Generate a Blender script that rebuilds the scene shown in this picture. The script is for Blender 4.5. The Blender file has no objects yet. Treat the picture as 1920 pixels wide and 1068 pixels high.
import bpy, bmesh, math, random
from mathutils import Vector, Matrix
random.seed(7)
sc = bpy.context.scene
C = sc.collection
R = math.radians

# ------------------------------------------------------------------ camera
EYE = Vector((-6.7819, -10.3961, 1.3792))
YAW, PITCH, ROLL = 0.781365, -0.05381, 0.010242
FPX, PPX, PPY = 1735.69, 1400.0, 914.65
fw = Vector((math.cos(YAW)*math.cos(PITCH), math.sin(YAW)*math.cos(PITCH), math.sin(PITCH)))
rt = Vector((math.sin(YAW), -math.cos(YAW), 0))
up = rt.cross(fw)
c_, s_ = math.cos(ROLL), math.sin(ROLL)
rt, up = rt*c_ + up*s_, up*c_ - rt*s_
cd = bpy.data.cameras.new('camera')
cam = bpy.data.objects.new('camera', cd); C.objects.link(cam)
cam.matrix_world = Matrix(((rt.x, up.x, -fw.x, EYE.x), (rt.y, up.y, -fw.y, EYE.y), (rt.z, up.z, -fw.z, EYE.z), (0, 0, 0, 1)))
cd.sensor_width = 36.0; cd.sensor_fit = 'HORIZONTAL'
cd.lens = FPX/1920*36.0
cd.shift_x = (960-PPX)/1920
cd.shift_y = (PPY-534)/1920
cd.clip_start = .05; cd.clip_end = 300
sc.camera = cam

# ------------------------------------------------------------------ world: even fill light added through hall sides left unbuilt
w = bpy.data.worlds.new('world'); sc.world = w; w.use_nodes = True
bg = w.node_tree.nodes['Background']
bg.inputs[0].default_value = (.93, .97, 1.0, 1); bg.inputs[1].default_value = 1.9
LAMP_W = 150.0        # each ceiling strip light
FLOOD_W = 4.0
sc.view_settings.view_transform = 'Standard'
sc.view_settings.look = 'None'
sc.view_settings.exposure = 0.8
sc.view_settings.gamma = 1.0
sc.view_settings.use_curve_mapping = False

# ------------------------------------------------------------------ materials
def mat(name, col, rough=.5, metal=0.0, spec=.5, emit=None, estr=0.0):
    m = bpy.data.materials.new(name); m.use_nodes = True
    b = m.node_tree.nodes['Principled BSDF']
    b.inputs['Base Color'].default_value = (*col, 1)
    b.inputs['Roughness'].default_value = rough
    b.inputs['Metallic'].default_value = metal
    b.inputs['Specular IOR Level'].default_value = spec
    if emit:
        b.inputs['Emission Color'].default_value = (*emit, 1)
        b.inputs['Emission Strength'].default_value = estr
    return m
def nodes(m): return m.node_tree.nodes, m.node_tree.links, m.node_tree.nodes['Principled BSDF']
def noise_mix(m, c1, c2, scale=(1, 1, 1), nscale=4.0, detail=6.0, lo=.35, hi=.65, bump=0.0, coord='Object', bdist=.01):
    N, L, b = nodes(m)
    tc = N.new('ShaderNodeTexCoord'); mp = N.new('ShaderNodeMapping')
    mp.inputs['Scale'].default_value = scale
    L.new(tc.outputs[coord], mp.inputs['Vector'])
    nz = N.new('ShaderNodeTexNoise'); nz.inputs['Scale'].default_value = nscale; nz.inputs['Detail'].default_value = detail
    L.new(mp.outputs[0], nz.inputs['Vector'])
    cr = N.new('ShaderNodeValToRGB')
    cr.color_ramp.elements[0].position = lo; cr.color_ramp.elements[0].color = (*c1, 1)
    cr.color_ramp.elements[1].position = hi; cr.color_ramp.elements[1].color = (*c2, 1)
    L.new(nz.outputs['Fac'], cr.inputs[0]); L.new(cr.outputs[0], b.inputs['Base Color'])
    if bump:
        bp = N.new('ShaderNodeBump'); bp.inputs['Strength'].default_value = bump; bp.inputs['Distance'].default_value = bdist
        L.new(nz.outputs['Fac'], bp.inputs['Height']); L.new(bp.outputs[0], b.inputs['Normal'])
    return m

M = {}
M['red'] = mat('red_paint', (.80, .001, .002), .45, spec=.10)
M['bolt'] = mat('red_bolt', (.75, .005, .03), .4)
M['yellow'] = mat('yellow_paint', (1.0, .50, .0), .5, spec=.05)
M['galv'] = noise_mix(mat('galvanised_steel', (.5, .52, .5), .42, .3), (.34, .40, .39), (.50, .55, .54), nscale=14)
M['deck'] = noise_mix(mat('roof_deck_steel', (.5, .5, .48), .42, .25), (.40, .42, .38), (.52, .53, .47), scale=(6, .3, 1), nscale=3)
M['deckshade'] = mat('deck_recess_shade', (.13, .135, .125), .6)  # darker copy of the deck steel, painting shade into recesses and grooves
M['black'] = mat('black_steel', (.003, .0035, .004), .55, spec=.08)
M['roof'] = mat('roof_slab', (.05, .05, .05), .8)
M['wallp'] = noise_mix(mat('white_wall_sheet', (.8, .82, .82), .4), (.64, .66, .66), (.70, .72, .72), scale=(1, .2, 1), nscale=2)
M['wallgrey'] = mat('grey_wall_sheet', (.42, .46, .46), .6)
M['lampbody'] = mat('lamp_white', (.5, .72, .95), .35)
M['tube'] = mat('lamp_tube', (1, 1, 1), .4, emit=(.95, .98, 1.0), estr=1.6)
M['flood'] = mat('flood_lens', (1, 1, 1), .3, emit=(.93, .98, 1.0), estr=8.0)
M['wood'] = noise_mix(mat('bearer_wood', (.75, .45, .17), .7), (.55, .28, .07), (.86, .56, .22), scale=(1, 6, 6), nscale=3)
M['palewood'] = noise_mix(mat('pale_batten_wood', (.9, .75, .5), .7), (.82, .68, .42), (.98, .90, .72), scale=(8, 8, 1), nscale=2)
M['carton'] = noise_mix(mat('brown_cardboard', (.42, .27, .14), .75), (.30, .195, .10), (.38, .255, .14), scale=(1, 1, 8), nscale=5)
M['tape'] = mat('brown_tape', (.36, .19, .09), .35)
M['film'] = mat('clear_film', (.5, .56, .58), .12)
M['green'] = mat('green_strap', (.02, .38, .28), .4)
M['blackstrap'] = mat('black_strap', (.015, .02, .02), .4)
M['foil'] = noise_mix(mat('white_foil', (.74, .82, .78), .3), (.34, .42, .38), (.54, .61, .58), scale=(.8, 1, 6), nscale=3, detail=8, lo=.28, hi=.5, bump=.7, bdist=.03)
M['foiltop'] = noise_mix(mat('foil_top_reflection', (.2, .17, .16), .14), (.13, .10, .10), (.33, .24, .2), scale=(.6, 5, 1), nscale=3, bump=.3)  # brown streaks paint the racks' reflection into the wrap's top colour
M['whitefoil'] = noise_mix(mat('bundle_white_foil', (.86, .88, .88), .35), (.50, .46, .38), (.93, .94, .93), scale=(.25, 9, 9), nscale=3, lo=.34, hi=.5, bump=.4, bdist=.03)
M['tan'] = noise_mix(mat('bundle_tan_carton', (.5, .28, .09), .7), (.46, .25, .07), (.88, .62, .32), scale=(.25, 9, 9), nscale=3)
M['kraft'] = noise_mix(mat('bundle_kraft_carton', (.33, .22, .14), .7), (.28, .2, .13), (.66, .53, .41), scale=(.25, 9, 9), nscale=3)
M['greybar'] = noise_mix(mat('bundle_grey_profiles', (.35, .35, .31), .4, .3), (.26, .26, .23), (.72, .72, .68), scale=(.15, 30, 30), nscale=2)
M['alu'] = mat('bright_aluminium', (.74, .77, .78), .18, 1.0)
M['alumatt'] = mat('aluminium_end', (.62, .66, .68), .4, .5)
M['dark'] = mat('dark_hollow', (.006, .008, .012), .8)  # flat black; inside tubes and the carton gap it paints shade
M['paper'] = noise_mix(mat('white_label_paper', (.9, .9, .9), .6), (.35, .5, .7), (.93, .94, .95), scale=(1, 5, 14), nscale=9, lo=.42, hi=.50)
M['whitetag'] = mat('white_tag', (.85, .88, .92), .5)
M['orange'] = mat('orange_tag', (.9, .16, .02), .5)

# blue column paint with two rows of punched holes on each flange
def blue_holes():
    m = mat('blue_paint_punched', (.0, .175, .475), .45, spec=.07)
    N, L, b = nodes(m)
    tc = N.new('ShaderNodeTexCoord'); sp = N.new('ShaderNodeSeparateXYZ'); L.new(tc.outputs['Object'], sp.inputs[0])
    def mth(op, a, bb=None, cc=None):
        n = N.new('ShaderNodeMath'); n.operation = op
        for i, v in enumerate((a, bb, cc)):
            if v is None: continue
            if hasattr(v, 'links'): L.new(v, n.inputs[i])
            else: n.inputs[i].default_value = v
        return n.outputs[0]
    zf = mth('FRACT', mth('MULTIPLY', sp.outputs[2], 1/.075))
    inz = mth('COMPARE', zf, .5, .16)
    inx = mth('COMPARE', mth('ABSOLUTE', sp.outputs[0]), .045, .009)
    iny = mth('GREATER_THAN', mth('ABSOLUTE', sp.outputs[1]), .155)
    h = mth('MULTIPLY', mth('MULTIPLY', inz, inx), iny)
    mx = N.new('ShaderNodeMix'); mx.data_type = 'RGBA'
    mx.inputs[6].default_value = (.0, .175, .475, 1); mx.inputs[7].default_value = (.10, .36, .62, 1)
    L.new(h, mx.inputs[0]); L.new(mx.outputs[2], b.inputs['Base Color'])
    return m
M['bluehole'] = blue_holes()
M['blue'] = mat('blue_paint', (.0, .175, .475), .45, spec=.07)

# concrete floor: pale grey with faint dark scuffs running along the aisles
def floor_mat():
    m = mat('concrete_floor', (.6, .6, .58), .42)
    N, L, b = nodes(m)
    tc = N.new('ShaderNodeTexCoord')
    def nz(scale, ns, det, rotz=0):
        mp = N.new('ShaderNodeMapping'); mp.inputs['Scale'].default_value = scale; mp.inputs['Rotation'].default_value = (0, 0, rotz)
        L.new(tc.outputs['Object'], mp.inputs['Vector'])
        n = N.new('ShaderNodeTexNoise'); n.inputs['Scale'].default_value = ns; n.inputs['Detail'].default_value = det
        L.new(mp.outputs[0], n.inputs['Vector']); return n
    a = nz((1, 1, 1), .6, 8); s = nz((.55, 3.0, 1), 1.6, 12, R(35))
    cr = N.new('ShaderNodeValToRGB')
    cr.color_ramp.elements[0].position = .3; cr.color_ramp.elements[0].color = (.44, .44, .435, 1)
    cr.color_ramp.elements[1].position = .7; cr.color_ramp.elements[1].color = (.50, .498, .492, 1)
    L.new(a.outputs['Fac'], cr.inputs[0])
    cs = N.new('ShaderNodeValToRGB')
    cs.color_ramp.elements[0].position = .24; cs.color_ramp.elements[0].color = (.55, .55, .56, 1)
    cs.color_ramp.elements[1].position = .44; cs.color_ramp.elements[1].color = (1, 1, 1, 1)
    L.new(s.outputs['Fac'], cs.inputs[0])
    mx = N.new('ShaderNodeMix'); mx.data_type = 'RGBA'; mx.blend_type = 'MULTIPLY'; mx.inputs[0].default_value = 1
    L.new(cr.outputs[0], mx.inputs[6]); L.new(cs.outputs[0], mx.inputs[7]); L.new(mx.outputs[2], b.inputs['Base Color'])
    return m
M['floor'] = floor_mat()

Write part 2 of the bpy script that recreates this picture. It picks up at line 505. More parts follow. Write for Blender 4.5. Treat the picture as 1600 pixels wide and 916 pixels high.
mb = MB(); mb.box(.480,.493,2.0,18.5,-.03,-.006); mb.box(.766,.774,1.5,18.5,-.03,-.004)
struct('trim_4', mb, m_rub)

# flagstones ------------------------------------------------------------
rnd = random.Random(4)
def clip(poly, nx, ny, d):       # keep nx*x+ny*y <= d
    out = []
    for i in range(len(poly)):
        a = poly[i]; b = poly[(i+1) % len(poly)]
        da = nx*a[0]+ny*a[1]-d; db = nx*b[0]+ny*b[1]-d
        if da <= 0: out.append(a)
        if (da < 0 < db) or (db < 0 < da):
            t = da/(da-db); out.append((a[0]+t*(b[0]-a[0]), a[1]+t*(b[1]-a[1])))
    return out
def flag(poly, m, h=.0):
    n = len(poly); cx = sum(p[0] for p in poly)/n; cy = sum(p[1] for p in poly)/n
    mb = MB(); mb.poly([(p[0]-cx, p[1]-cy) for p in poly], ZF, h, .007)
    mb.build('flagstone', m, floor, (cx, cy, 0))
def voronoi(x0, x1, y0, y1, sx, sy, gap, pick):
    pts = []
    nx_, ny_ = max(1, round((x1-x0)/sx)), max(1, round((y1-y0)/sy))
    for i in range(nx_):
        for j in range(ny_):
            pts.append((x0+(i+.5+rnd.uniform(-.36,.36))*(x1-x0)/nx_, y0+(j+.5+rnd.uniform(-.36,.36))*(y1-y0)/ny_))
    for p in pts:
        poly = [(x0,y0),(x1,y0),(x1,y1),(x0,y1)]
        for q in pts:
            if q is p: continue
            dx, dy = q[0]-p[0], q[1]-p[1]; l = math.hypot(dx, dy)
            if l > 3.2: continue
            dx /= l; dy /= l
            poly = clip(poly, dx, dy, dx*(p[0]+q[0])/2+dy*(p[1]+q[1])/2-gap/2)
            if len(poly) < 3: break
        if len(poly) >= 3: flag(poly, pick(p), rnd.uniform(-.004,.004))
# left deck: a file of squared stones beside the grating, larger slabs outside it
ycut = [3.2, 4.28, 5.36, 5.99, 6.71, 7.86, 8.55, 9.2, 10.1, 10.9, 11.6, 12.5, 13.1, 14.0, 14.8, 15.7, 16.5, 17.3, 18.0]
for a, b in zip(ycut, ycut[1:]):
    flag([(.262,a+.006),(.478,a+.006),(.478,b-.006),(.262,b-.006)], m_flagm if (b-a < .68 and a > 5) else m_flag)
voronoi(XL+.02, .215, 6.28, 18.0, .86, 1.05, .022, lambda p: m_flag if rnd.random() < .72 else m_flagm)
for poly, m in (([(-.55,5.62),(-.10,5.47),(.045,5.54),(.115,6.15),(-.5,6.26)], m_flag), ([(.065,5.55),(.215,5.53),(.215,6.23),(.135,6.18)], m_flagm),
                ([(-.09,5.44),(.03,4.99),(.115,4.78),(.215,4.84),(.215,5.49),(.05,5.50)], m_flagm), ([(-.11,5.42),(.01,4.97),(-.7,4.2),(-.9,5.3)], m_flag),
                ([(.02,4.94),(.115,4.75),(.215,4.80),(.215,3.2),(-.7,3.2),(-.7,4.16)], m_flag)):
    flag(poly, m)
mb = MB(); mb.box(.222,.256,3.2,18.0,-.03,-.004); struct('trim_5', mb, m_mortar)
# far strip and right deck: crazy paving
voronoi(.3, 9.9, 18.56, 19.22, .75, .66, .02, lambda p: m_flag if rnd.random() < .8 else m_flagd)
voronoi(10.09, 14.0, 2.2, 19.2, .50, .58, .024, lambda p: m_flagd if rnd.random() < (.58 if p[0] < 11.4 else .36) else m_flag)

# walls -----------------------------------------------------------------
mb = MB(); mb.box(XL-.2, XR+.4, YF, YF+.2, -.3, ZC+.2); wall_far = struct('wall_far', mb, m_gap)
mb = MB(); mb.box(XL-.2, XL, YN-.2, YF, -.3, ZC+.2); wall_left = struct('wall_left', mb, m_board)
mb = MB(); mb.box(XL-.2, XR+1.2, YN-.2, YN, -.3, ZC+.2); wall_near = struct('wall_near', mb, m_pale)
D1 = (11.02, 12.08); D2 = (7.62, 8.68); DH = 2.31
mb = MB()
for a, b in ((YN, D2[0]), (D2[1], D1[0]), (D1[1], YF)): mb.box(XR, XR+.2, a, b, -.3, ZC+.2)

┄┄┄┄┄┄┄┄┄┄

■ Written request:
Copy out the listing above, line by line and exactly, from its first line to the line holding "R = math.radians", inclusive.

■ Exercise solution:
Generate a Blender script that rebuilds the scene shown in this picture. The script is for Blender 4.5. The Blender file has no objects yet. Treat the picture as 1920 pixels wide and 1068 pixels high.
import bpy, bmesh, math, random
from mathutils import Vector, Matrix
random.seed(7)
sc = bpy.context.scene
C = sc.collection
R = math.radians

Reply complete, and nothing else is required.